A Raisin in the Sun - Langston Hughes

What happens to a dream deferred?

Does it dry up
like a raisin in the sun?


Or fester like a sore--
And then run?

Does it stink like rotten meat?
Or crust and sugar over--
like a syrupy sweet?

Maybe it just sags
like a heavy load.

Or does it explode?

 

  • A line from this Langston Hughes poem became the title of Lorraine Hansberry's play.
  • "Or does it explode?" is the title of a chapter from Howard Zinn's bestselling book, A People's History of the United States.
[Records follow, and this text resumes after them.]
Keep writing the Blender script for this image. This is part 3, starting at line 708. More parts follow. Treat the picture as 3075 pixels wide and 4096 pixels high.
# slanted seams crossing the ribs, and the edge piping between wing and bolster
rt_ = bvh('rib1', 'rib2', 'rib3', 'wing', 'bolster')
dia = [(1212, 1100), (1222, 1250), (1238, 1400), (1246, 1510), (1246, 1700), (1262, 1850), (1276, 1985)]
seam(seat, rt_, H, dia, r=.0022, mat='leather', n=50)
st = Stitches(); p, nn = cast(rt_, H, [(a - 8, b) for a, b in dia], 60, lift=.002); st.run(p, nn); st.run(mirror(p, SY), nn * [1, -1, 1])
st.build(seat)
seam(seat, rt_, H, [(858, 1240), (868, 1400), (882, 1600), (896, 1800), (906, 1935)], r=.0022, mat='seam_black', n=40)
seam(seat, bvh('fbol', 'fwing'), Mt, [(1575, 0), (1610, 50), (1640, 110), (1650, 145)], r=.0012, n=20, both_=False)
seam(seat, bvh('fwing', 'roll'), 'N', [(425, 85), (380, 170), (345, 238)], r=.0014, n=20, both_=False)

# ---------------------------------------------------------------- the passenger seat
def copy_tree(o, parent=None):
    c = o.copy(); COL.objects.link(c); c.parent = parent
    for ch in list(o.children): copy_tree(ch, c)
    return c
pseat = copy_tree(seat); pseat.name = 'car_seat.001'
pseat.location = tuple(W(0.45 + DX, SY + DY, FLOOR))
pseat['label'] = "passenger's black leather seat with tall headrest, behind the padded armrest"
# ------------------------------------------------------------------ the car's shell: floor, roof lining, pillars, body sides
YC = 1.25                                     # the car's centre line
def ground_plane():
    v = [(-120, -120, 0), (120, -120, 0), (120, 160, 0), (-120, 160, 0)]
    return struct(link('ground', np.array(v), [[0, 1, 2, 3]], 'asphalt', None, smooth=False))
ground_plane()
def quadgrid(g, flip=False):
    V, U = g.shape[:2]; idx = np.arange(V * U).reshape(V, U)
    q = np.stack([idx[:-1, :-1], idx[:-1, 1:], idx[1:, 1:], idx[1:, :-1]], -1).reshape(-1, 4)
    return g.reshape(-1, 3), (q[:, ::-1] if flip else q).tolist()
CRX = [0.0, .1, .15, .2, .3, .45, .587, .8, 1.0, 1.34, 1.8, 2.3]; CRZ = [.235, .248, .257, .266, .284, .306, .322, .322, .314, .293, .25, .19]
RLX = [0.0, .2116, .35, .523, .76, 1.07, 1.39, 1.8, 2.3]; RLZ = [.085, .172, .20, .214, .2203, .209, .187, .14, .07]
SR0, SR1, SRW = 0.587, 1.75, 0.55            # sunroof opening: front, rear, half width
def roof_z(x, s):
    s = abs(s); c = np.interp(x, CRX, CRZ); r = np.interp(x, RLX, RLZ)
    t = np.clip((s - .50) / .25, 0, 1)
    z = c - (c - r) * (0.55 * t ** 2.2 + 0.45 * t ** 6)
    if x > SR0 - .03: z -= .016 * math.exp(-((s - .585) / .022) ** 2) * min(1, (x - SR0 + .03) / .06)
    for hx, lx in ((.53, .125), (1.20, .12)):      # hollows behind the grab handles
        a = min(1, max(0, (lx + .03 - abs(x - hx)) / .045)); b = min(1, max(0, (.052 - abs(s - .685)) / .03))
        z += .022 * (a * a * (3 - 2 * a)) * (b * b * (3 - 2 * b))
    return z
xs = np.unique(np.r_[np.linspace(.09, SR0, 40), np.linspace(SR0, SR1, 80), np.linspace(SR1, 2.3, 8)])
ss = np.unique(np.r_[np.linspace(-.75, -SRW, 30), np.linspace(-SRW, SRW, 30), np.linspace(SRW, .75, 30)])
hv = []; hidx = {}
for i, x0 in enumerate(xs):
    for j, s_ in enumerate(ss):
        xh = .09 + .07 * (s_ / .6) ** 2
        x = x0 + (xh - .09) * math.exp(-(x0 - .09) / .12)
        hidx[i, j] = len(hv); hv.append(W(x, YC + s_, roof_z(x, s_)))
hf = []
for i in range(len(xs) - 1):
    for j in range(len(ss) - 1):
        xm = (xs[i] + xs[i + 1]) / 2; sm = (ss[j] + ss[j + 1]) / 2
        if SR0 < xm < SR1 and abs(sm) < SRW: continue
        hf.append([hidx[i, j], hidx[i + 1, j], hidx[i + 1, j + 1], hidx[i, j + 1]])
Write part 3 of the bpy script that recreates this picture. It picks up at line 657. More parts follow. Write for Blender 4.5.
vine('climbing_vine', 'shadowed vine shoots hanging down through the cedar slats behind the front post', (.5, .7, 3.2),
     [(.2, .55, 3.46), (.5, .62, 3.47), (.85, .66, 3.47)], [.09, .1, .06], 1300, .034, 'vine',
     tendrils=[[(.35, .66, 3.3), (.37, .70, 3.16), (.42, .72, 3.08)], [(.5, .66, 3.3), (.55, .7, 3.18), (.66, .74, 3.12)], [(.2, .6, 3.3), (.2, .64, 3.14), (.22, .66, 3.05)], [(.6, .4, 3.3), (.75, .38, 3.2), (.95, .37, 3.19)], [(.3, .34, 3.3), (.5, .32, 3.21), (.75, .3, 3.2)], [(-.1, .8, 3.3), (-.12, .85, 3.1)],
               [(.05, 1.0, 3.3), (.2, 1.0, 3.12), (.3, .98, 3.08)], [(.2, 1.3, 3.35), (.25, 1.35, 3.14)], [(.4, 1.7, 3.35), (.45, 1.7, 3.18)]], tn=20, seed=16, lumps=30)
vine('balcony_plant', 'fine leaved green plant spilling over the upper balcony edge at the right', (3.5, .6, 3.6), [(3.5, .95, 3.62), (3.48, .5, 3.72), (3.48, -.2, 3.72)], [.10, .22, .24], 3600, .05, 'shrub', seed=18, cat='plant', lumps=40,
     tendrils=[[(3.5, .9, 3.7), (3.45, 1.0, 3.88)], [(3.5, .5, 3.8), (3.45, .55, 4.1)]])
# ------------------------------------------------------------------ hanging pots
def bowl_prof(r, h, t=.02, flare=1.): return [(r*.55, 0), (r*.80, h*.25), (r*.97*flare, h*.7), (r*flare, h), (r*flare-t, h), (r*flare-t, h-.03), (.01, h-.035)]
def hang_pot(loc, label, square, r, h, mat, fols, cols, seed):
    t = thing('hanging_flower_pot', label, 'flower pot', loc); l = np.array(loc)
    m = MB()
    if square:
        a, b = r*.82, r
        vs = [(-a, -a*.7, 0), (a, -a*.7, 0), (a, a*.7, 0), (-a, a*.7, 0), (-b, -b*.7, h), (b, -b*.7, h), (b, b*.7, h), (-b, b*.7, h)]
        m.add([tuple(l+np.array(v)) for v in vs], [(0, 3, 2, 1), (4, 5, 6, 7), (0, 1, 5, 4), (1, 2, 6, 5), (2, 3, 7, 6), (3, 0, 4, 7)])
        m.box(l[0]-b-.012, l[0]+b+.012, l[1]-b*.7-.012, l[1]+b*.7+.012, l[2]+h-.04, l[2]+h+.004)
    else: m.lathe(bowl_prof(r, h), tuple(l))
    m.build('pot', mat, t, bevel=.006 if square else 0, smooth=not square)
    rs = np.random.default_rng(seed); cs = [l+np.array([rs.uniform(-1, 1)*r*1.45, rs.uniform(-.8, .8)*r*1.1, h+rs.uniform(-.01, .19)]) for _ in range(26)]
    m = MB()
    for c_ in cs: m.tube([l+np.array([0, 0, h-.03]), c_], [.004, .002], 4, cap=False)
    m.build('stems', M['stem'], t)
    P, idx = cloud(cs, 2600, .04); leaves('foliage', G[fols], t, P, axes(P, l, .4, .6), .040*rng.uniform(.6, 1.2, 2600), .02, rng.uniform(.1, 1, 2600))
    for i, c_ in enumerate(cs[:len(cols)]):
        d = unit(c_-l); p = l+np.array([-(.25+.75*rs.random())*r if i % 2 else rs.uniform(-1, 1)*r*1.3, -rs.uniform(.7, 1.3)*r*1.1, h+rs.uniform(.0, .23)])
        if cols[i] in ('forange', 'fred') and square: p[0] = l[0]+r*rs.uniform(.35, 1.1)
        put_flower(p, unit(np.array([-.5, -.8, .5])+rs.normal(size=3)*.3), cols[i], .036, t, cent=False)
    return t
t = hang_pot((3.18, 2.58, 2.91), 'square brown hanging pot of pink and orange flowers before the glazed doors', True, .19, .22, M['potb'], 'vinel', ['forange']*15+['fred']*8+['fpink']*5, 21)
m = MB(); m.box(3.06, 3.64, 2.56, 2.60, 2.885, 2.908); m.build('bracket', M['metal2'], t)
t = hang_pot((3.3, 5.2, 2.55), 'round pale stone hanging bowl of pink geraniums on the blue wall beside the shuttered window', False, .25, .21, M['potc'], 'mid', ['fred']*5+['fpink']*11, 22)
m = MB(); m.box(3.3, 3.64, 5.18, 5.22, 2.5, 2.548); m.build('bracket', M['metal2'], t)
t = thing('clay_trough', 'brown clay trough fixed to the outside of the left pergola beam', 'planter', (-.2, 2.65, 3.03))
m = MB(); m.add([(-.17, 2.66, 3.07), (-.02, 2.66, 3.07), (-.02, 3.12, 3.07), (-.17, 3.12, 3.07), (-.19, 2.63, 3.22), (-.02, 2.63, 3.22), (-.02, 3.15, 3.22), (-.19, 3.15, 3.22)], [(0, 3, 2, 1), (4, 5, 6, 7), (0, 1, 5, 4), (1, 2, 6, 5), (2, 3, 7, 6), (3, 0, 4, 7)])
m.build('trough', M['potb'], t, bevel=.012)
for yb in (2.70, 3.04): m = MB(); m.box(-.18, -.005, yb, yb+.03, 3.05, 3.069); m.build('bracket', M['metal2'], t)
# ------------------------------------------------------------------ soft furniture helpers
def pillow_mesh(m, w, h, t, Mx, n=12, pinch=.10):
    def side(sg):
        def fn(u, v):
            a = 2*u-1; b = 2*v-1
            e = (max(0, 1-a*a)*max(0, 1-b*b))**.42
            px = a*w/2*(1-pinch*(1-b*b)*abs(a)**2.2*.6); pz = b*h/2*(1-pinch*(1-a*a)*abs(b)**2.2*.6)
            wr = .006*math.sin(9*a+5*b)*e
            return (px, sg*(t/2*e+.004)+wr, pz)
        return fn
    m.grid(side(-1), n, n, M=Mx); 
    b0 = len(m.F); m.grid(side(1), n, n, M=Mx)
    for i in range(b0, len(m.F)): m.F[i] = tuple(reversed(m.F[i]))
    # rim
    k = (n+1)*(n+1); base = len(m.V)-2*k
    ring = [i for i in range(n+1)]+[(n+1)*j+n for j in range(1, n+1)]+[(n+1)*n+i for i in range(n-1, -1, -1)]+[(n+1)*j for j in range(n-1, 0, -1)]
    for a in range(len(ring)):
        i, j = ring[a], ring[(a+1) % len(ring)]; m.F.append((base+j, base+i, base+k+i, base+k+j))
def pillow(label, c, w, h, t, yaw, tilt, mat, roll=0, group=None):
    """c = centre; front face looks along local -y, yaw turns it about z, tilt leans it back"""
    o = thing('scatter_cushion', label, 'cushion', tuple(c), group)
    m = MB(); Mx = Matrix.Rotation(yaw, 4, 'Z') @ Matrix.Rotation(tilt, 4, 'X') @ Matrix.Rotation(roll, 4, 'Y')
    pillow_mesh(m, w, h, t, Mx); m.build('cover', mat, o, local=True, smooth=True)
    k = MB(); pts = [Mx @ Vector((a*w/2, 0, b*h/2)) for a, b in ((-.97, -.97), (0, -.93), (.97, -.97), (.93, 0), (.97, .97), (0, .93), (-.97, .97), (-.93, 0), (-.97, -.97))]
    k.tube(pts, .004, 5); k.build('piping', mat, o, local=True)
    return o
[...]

WHAT MAKES HUGHES POEM IMPORTANT?

Langston Hughes' poem "Harlem" exhibits how powerful subject matter can produce what Ezra Pound defines poetry as being "news that stays news".   The poem begins by questioning, "What happens to a dream differed?" (1).   This draws on an incredibly loaded topic, the black experience of the American Dream.   The poem questions the position of an oppressed people and the subject has remained topical ever since the 1930s when Hughes wrote the poem.   The poem does not define what exactly the "dream" is: is it economic equality, respect, dignity or forty acres and a mule?   Thirty years after the publication of Hughes' poem in a speech illustrative of the impact of Hughes question, Dr. Martin Luther King Jr. defined what the "dream" is.   A "raisin in the sun" is a charged simile.   It's one of the most powerful images in Black Literature.   Lorraine Hansberry used this line as the title of her play about the black experience in America, which shows how powerful the image remained for generations after Hughes.   Normally one would expect a grape to be left in the sun in order to produce a raisin.   Here the raisin, an object already drained, is left in the sun.   The image brings to mind slavery and sharecropping institutions that forced blacks to work in the fields under the sun.   "Or does it explode?" the last line of the poem is charged with meaning for a blacks for years after Hughes' death.   It was meaningful for the blacks beaten and terrorized as they went on "freedom rides", bus trips from the South to Washington D.C. to demand equality; for the SNCC; for the blacks attacked by police in Birmingham, Alabama during the sixties and for all blacks facing inequality today.   Hughes poem is news that has stayed current for almost eighty years.